Getting Married? Whoo-hoo! Now, Read How to Protect Your Dough

 

Love and money – what you need to know:

So you are getting hitched! Congrats, now here’s how to safeguard your dough.

So you independent ladies out there, you found a nice partner, who treats you well, makes you laugh and listens to you, he/she is the full package. Now you are thinking about joining lives. Do you know, I mean, do you really know about his/her finances? Sure discussing money is not uber romantic, BUT we ladies need to take care of business.

Full disclosure here, I am getting married in 2018. My manfriend is 2 years older than me, fun, tall (I’m 5’9 so this was very important to me) and is financially independent – this is VERY sexy.

So as we are looking to join our lives I started to think about the top things that we need to be aware of when it comes  to getting married.  I spoke with Josee Deschamps,  Notary to get some answers:

How do people protect their assets before they tie the knot?

It all depends on where you live, since we are in the Province of Quebec, there are 2 types of matrimonial regimes :

  • Partnership of Acquests

  •  Separation as to Property

How are these similar or different from each other?

Partnership of Acquests

  • In this regime, this is applied automatically to all marriages in Quebec since July 1st  1970 if the couple did not choose a matrimonial regime in a notarized marriage contract.

  • Everything that you acquire from the day of your marriage to the end of the marriage is 50-50 , this is 50% of all assets and 50% of all debts that is related to the marriage.

Separation as to Property

  • This is a marriage contract. Usually this is done before getting married. This regime is like the saying what’s mine is mine, what’s yours is yours.

  • This marriage contract needs to be completed 3-6 months before the wedding.

  • Each person in the marriage is seen as independent and responsible for themselves and their own property. The main item is that each spouse can manage, use and dispose of their property without the spouses consent and each spouse is responsible for their own debts.

  • Unlike the Partnership of Acquests or Community of Property the property accumulated during this marriage is NOT partitioned or divided under this regime.

  • All of their assets that they had before the wedding (property – stock, retirement plan, fully paid houses, etc…) is their own. All of the assets that they acquire during the marriage is divided.

  • The only exception is the value of the Family Property. If the couple breaks up, each spouse takes back their own property. Any property owned by both spouses is divided in equal share, unless there is proof that there is another arrangement.

  • When it comes to the family property, this is called Family Patrimony. Items include in Family Patrimony include The Family Home(s), Objects furnishing or decorate the family House, Family Car(s), money saved in a Retirement Plan during the marriage.
    (source: EducaLoi)

Are there items that are not included in Family Patrimony?

There certainly is, items like a stock portfolio or a TFSA these are not included. Neither is gifts or inherited property.

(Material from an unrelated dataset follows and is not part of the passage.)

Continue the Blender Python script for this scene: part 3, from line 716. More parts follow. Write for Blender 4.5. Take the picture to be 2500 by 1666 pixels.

What are the steps that people need to do before they get married?

  • The first thing that people should do is connect with a notary before the wedding. I recommend that people reach out 6 months before the wedding so that we can speak about their needs, review their assets and discuss which matrimonial regime they would like to choose.

  • Once this meeting is completed, we will create a list of items that the couple will need to provide to the notary, ie: evaluation of house, documentation of each asset, financial statements, etc.

  • Once the notary has all of these documents he/she will  draw up the papers and then meet with the couple again to review and have the documents signed.

Summary

So there you have it, a few things to think about before tying the knot; yes I know that it’s not very romantic but it’s necessary.